The term I have heard bandied about is "secularism" in its various permutations, and I would like to clarify the meaning of the term, before those tempted or prone to use the term indiscriminately actually succeed in rendering it practically useless for the purposes of critical discourse.

Etymology

"Secularism" and its permutations are derived from the Latin, saeculum, i 2n. It is etymologically linked to cycle, derived in its turn from the Greek kyklos. It's first appearance as a unit of measurement was in Etruscan civilization. It is often mistakenly taken as a quantitative measurement of time.

Its standardization as a 110-year period of time during the reign of Augustus, however, was a late and rather confusing innovation.

Even after acquiring its standardized periodization, saeculum continued to be what it always had been: a qualitative measurement of a given people's historical progress.

Theological-political development

In the Western intellectual tradition, the very Roman Christian, St. Augustine of Hippo, appropriated the term, saeculum in his master work, the De civitate Dei contra paganos, which is known more briefly as the De civitate Dei or the City of God.
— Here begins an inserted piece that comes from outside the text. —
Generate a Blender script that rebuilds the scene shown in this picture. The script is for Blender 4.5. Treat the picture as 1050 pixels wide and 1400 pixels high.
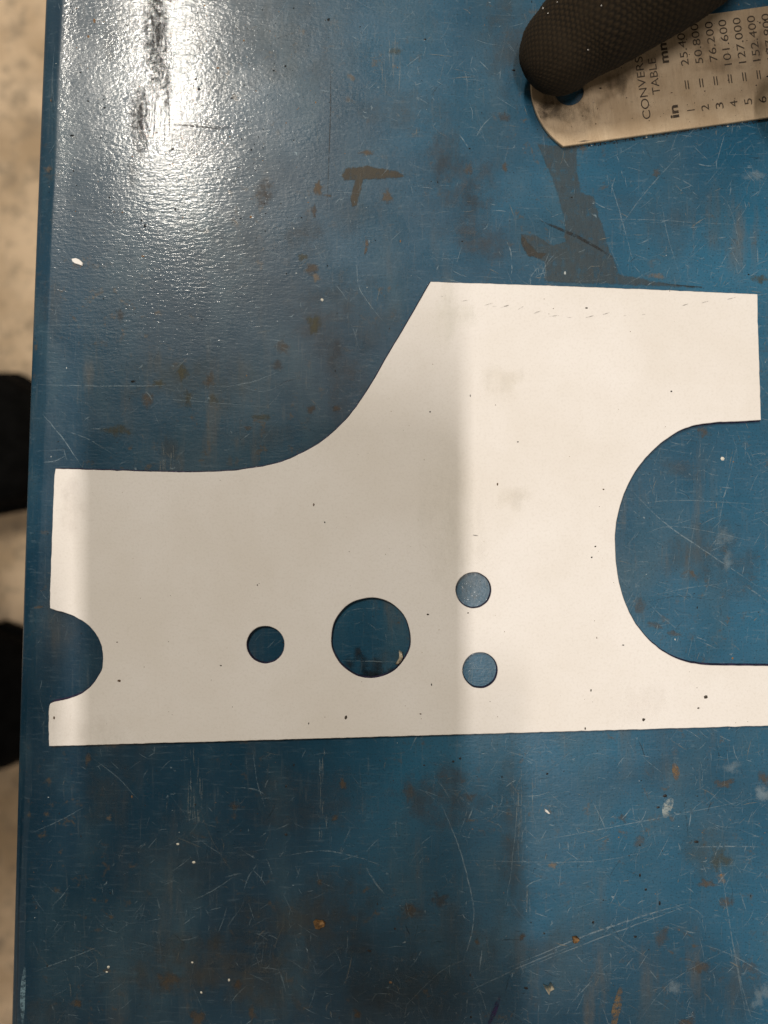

The most important aspect of Augustine's treatment of the saeculum in that work is his expansion of the term beyond a single people or civilizational project, i.e. Rome, and application to the present state or condition of the world, coupled with his differentiation of the saceulum senescens, literally the "age growing old," meaning, "the last age of the world, which is passing." It is the first and fundamental step in the development of a philosophy of history (here you will not be surprised to learn I am heavily indebted to Eric Voegelin) , in which human action in history has implications in and for the eternity that permeates time, and is intelligible as such, while history itself does not hold the key to its own meaningfulness - history itself is to be read in light of the eternity that is beyond it.

Within the unfolding of this history, the Church emerges as the carrier of eternity in time; her authority is spiritual and her membership extends through all time from the creation of the world and into eternity. She is not of this world, though she is in the world that is passing. Political society, which is proper to the world, nevertheless contributes genuinely to good order and serves the purposes of the spread of the Church, while not strictly depending upon the Church for its authority.

It shall, I hope, be fairly easy now to identify the distint spiritual and temporal spheres out of which the idea of the separation of Church and State rose, beginning in the late middle ages. The idea of a distinct sphere, over which the civil authority had no competence, marks the beginning of the process of differentiation that would continue for centuries, and continues in the present.

In this sense, therefore, the great Bishop and Doctor is the first secularist. A good book for non-experts (good for experts, too, in fact, though they should already have read it) is R.A. Markus' Saeculum: history and society in the theology of St. Augustine.

Modern and Contemporary Confusion

In order to bring the problematic nature of the present confused use of the term in all its permutations fully into view, I would need to revisit the whole intellectual history of the past 1600 years, at least.

Suffice it to say that the modern period has been characterized by two great currents of thought. One holds that human history is intelligible on its own terms, i.e. that it contains within itself its principle of intelligibility (Eric Voegelin calls it an eidos of history). The other denies the basic intelligibility of the world, reducing history to a merely contingent succession of events.

They are only apparently antagonistic, for their deepest roots tap a common source of (mal)nourishment: the desire to escape the eschatological tension of existence.